Turning to National Geographic Magazine for guidance revealed the following:

  • Feelings are equitable to emotions and not to be confused with moods. However, “how emotions happen is the million-dollar question in neuroscience”.
  • Neuroscientists theorize that our brain can create new neurons in the hippocampus where memory and emotions are processed.
  • Scientists think that between 30 and 60 percent of emotionality is inherited.
  • However, when people feel prolonged empathy because of others’ suffering, it can lead to empathic distress, a stressful state marked by the need to withdraw.
  • By some measures, up to 55 percent of emotional communication happens through body language.
  • Happiness is described as a “feel-good” emotion and is equated to love and gratitude.
  • Experts recommend creating a daily diet of happy micro-moments.

The deduction by National Geographic apart from the fact they don’t have a clue what happiness is, concludes apparently that there is no way happiness can be logical when it is viewed as a feeling/emotion. But that it exists is logical no less.

The Afrikaans translation of happiness equates to “luck” because farmers were happy when it rained i.e. you could only be happy, weather permitting. Real happiness is a project, not a feeling.

The American pursuit for happiness (in the unknown), rather than of (known logical/rational) happiness, will be the hill on which Americans and indeed the entirety of Western Civilization now choose to die.

The book Aristotle’s Way by Edith Hall notes that Aristotle believed educating future citizens is crucial to whether they can fulfil their potential both as individuals and in communities.

The 1787 Northwest Ordinance could not have sounded more Aristotelian when it stated that schools were necessary to “good government and the happiness of mankind.”

That is the human raison d’etre.
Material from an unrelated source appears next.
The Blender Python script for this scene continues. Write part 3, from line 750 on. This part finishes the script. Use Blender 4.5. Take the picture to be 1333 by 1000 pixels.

If you, as a human, don’t fulfil your ability to act while exercising your rational faculties, then you are not fulfilling your potential. You will have neither luck nor happiness. Happiness consists of competence plus constructive goals.

As was noted above about universal schooling practices to “close the gap,” which is to neither create happy people nor good governance, the only deduction possible is to think that Western peoples should not have children at all.

After all, what will you teach them? Loneliness? Yes, because pidgin happiness will hate you, purge you, delete your history and then build a robot-driven oven to burn your bones on that shiny hill for cheap heat and fertilizer.